Battle of Mikatagahara

Post by fitzpatv »

Probably the hardest scenario in the series (though playing the Toyotomi at Sekigahara runs it close !). I've tried it four times and have yet to win.

A young Tokugawa Ieyasu is cornered by Takeda Shingen's much larger army and must save face by inflicting 29% casualties before taking 60% himself (apparently, it doesn't matter whether he personally survives or not, which is just as well). As the briefing says, defeat is inevitable.

The initial deployment doesn't help. Your army is strung out across the map with the Honjin in an exposed central position and it is necessary to spend the first few turns pulling in the flanks and organising the troops into a viable formation as the enemy horde lumbers forward. Terrain doesn't help much either - there's a wood across the middle of the board, but few units enjoy being in the trees, the enemy in any case have more of them than you do and the position is very easy to envelop. Apart from some mountains in the bottom right corner and a few patches of rough ground, the rest is open plains, which suit the large numbers of Takeda cavalry very well.

Tried to put my yari samurai in the middle, back them with missile troops and guard the flanks with yari ashigaru and cavalry, but the battlefield is too big to really secure the wings. Had some early success when the initial Takeda wave was defeated on the left and centre and delayed on the right. Numbers told as more Takeda units piled in, however and the Tokugawa forces were swamped. Takeda mounted units could launch 'wrecking ball' charges, while being relatively immune to being charged themselves by the Tokugawa foot. As the battle wore on, flank attacks were increasingly hard to avoid, especially when my units pursued under AI control. Even so, I got to 28% and would have won with just a little more luck, so it isn't impossible.

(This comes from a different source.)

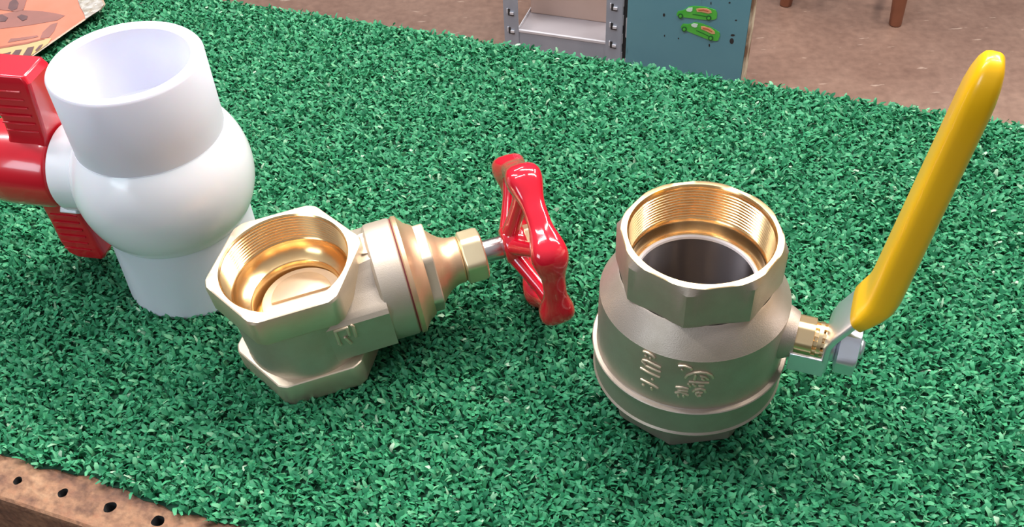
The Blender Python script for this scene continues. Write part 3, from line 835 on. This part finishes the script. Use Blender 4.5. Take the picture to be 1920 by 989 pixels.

Didn't think that it was possible to run it closer than that and still lose - but I was wrong !!. On my second attempt, I tried to defend the bottom right corner of the board and funnel the enemy so that they couldn't bring their full force to bear. The woods did slow them down and ponded-up a lot of units where they couldn't get at me. Otherwise, it was a case of trying to think on my feet tactically. Actually managed to rout exactly 29% of the Takeda units for about 40% losses (at the conclusion of a complete turn), but the game CONTINUED until my losses reached the magic 60%. In the interim, I couldn't win a morale check and enough Takeda units rallied (as they are always likely to do given the numerical disparity) to leave me with a 62-27 defeat, which was rather hard to accept.

I've had two more attempts since then and haven't managed to score more than 20. Tried an offbeat approach the third time, withdrawing most of the foot behind the mountains on the bottom right and deploying skirmishers on the heights. This required sacrificing my cavalry for little gain and my fate was sealed when all four of my teppo ashigaru skirmishers lost individual firefights with Takeda equivalents standing in the open below them. There doesn't seem to be any height or cover advantage under these circumstances and the rules need looking at here.

I'd be interested to know if anyone has come up with a strategy for winning this scenario that doesn't simply rely on throwing virtual dice well.